● **Written problem**
Write out, word for word, only the data from its first line to the line containing "S.camera = cam".

Scripts that build scenes:
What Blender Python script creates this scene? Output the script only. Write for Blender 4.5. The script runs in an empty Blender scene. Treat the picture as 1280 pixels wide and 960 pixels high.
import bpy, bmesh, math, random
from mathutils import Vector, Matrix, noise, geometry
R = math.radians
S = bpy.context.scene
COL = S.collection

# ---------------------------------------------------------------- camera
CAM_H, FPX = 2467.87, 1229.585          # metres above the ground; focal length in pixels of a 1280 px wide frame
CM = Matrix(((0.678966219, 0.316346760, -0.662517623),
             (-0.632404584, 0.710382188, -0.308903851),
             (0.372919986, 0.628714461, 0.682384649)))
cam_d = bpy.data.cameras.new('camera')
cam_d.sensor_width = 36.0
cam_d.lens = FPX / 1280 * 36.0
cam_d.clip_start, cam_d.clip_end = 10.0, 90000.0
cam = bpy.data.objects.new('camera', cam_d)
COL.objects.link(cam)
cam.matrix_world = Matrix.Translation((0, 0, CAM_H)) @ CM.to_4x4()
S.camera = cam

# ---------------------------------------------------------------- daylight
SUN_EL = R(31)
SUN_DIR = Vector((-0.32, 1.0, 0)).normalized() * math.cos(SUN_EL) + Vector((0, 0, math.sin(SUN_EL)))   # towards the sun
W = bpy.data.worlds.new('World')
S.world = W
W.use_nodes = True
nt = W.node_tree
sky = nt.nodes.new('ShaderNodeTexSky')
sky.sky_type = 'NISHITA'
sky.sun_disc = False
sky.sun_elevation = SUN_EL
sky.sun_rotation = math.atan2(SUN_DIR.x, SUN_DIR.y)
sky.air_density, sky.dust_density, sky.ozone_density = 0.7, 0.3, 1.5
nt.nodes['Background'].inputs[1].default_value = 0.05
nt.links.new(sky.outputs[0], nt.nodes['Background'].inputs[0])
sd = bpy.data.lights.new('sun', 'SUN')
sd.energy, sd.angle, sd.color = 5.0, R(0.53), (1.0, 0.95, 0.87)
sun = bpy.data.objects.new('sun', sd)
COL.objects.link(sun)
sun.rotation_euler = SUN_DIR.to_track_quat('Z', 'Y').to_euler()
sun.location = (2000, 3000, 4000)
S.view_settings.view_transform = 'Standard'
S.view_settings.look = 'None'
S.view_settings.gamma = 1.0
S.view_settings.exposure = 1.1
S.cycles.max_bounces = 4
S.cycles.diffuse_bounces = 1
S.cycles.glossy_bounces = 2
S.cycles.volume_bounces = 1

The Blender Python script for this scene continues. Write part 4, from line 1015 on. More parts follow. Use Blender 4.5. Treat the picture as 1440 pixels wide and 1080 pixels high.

● **Expected output**
What Blender Python script creates this scene? Output the script only. Write for Blender 4.5. The script runs in an empty Blender scene. Treat the picture as 1280 pixels wide and 960 pixels high.
import bpy, bmesh, math, random
from mathutils import Vector, Matrix, noise, geometry
R = math.radians
S = bpy.context.scene
COL = S.collection

# ---------------------------------------------------------------- camera
CAM_H, FPX = 2467.87, 1229.585          # metres above the ground; focal length in pixels of a 1280 px wide frame
CM = Matrix(((0.678966219, 0.316346760, -0.662517623),
             (-0.632404584, 0.710382188, -0.308903851),
             (0.372919986, 0.628714461, 0.682384649)))
cam_d = bpy.data.cameras.new('camera')
cam_d.sensor_width = 36.0
cam_d.lens = FPX / 1280 * 36.0
cam_d.clip_start, cam_d.clip_end = 10.0, 90000.0
cam = bpy.data.objects.new('camera', cam_d)
COL.objects.link(cam)
cam.matrix_world = Matrix.Translation((0, 0, CAM_H)) @ CM.to_4x4()
S.camera = cam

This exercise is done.